Perché si delinea oggi un ulteriore problema dirimente, una contraddizione profonda, che probabilmente taglierà le gambe ai grandi programmi di rilancio dell’energia nucleare. La crisi economica mondiale sta rimettendo in discussione tutti i meccanismi che il mitico “mercato” non è affatto riuscito a regolare. L’aspetto finanziario della crisi solleva molti dubbi sulla possibilità che negli anni a venire si troveranno le decine o centinaia di miliardi di dollari necessari da immobilizzare per 5-10 anni per la costruzione massiccia di centrali nucleari. Il dubbio è stato sollevato perfino da una fonte autorevole come il Wall Street Journal il 12 maggio 2008.

Il balletto sul problema dei costi del nucleare è grottesco.
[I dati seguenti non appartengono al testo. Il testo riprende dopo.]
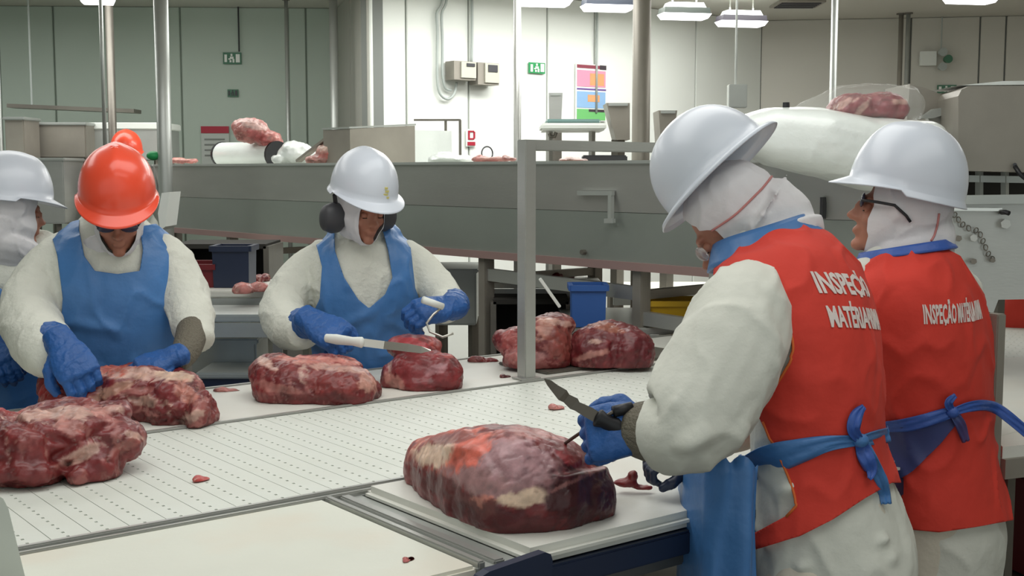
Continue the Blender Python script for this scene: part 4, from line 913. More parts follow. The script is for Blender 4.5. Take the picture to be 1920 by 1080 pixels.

Non solo viene presentato considerando solo la costruzione e l’esercizio delle centrali e occultando tutti i costi a monte e a valle (articolo di Ferrari). Vi sono due centrali di 3a generazione in costruzione, in Finlandia e in Francia. La prima, iniziata nel 2005, è in ritardo di 2 anni rispetto ai tempi previsti, i costi sono quasi raddoppiati rispetto alla stima iniziale (da 2,5 miliardi di € a più di 4), durante i lavori si sono verificati gravi problemi (cattiva qualità dei materiali, saldature di componenti chiave per la sicurezza che non soddisfano i criteri richiesti). Anche in Francia le ditte coinvolte hanno difficoltà a ottemperare i requisiti tecnologici: figuriamoci che cosa potrebbe accadere in Italia!

La costruzione di centrali nucleari in Italia non creerà nessun beneficio né per un’industria che non è all’altezza, né per l’occupazione stabile. Non abbiamo più sufficienti competenze e capacità tecniche. Sarebbe molto più proficuo, economicamente e tecnologicamente compatibile, per il nostro paese impegnarsi sulle energie rinnovabili, sulle quali “o Paise do Sole” è invece il fanalino di coda in Europa!